The Olympian gods are in the last resort a model for approaching the divine. It
helps in thinking about divine planning to suppose that there is a Zeus acting as he
does for what we would recognize as motives, and influenced by likes, dislikes, and
prayer – otherwise, why would we bother? This leads to wonderful manifestations of
Greek culture – the mythology and its incarnation in the objects of worship and the
de ́cor of cult, and in Greek art and architecture at large. It also helps ordinary
traditional people to channel their genuine piety and find social fulfillment, and at
times release, through vehicles such as prayer, sacrifice, oracles, and even a sort of
pilgrimage to oracles and other notable sites. But the anthropomorphism of the
Olympian gods comes with a health warning that the gods are not like us, are distant
from us, and live elsewhere. We may pray to the skies and talk about Olympus. We
may pray to Zeus, or to our local city god, or to the god whose function it is to
protect us in our present role or circumstances. Each of the gods combines a sense of
power and personality. It is the personality that gives us a handle on them, allows us to
pray to them at all.

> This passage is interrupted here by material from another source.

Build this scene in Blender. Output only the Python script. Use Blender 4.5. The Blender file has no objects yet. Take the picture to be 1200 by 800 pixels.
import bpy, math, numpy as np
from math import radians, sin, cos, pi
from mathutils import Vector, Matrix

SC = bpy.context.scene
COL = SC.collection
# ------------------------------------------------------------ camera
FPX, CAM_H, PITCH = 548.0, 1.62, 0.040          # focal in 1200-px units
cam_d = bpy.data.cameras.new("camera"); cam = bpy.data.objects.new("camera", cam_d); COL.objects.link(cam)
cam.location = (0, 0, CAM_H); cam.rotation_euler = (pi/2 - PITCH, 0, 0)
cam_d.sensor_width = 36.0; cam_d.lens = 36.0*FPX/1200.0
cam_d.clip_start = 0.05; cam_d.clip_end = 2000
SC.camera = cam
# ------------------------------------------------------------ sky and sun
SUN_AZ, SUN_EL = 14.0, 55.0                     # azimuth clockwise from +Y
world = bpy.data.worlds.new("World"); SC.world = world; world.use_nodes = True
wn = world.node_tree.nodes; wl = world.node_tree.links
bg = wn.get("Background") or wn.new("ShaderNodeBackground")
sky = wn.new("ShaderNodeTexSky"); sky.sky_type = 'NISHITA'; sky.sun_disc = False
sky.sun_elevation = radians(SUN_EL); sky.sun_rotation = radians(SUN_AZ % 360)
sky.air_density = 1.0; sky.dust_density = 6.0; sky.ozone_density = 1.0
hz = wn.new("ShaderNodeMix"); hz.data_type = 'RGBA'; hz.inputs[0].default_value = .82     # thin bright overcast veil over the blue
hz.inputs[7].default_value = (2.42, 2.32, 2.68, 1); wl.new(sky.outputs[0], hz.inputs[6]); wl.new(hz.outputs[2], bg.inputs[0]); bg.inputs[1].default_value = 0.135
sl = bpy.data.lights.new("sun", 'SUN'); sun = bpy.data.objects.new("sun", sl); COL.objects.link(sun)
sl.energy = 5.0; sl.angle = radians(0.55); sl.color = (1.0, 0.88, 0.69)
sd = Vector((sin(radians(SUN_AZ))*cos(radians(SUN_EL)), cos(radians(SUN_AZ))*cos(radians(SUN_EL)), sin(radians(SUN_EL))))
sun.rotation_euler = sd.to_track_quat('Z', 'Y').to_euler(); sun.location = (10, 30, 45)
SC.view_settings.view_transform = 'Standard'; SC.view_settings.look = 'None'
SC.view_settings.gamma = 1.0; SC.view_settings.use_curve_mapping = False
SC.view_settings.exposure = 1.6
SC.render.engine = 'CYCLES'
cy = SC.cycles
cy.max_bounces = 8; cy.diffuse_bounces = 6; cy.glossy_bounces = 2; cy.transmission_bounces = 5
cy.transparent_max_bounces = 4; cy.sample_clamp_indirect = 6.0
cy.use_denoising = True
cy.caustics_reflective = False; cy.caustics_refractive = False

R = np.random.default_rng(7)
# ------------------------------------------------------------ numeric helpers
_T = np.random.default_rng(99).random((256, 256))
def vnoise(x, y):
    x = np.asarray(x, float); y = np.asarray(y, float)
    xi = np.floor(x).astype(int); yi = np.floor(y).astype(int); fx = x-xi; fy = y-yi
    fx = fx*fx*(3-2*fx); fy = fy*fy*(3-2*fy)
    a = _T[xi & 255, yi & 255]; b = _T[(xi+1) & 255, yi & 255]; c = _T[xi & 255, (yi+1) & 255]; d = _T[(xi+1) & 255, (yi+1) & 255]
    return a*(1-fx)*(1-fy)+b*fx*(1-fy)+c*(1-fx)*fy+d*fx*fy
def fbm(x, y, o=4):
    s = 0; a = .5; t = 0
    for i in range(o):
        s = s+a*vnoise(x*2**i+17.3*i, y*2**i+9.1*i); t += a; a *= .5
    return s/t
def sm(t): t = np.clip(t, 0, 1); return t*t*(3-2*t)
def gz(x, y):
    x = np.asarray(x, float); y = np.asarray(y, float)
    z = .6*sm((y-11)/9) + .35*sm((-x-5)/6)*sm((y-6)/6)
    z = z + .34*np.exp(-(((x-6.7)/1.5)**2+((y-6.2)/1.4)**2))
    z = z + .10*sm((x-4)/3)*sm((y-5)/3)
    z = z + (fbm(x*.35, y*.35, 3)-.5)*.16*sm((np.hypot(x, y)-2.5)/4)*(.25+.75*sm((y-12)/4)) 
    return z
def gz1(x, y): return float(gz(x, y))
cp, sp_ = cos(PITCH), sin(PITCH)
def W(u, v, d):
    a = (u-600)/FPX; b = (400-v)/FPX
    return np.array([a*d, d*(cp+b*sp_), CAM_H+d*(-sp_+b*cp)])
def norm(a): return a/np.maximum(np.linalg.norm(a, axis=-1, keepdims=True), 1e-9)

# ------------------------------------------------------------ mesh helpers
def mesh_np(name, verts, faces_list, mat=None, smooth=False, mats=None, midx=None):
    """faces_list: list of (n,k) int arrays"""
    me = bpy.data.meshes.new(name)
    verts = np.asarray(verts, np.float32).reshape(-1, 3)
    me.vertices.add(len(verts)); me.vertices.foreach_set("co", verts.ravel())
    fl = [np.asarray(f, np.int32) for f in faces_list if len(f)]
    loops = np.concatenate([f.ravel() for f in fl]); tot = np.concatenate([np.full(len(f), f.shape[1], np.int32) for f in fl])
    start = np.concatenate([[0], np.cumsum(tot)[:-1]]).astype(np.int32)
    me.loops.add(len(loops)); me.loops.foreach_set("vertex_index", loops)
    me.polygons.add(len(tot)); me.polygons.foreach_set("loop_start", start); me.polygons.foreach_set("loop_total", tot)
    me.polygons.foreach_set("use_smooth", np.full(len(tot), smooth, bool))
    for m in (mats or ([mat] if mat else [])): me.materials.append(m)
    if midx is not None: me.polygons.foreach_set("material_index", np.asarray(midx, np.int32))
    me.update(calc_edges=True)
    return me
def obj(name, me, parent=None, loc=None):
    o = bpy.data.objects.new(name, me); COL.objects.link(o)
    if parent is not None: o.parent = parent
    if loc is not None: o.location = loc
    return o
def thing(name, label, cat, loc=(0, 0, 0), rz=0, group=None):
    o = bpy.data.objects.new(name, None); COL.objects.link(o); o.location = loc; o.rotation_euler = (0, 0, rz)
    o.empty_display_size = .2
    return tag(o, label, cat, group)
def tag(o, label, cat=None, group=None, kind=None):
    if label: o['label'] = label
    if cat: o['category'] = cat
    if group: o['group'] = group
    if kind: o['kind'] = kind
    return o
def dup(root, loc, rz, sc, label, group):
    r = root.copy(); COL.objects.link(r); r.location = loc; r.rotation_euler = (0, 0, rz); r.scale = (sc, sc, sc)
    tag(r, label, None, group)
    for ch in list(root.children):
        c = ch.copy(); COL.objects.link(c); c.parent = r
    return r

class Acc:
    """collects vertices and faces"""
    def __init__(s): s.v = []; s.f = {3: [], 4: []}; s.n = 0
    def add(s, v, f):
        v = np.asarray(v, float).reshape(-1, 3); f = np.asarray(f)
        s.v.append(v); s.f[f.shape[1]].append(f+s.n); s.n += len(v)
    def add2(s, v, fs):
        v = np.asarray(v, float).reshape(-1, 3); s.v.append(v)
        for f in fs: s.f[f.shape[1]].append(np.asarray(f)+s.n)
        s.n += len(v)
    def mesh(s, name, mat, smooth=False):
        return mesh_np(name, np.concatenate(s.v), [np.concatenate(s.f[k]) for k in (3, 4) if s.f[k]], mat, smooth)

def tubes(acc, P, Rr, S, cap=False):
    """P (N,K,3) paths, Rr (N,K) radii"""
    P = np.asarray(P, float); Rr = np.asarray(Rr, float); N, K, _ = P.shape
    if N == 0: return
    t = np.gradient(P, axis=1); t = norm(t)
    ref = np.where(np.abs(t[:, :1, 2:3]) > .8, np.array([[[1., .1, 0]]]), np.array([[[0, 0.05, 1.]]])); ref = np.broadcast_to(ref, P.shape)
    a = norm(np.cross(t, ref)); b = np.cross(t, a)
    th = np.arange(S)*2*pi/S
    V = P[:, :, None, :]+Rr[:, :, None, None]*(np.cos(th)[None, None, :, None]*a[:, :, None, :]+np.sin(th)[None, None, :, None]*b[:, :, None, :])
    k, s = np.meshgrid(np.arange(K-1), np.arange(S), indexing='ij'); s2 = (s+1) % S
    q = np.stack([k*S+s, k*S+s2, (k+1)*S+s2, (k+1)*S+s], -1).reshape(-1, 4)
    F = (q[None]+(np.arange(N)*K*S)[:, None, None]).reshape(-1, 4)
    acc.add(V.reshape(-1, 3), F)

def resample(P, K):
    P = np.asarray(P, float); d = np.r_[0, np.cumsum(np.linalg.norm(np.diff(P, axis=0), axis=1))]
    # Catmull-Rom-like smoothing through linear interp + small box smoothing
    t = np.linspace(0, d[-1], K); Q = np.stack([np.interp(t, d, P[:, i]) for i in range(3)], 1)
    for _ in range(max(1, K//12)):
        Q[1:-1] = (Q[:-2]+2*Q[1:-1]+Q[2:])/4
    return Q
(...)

But it is in the end a cloak for their power.
GUIDE TO FURTHER READING
The most authoritative book on Greek religion, including the gods, is Burkert 1985; briefer
but remarkably powerful is Bremmer 1994. Susan Deacy is general editor of a new series, Greek
Gods and Heroes, which covers not only the ancient information about the god but also their
tradition into modern times: already available is Dowden 2005 on Zeus, and to appear are
F. Graf on Apollo, S. Deacy on Athena, R. Seaford on Dionysus, and E. Stafford on Heracles.
The facts of mythology are available in Apollodorus’Library of Greek Mythology, translated by
Hard (Hard 1997), and in a wide variety of dictionaries of mythology, e.g. March 1998, Grimal
1987 (important to use the full, Blackwell, edition) and Graves 1962 (provided you do not
believe his poetic fantasies about trees and triple goddesses). For the ways in which mythology
works, see Dowden 1992 and Graf 1993b. On the evidence for the origins of the pantheon of
twelve, see Long 1987. For the synthesis of myth and religion, the most visionary account is
that of Otto 1954, and more specifically 1965. For detailed information on the cults of
particular gods, it is still worth going back to Farnell 1896–1909.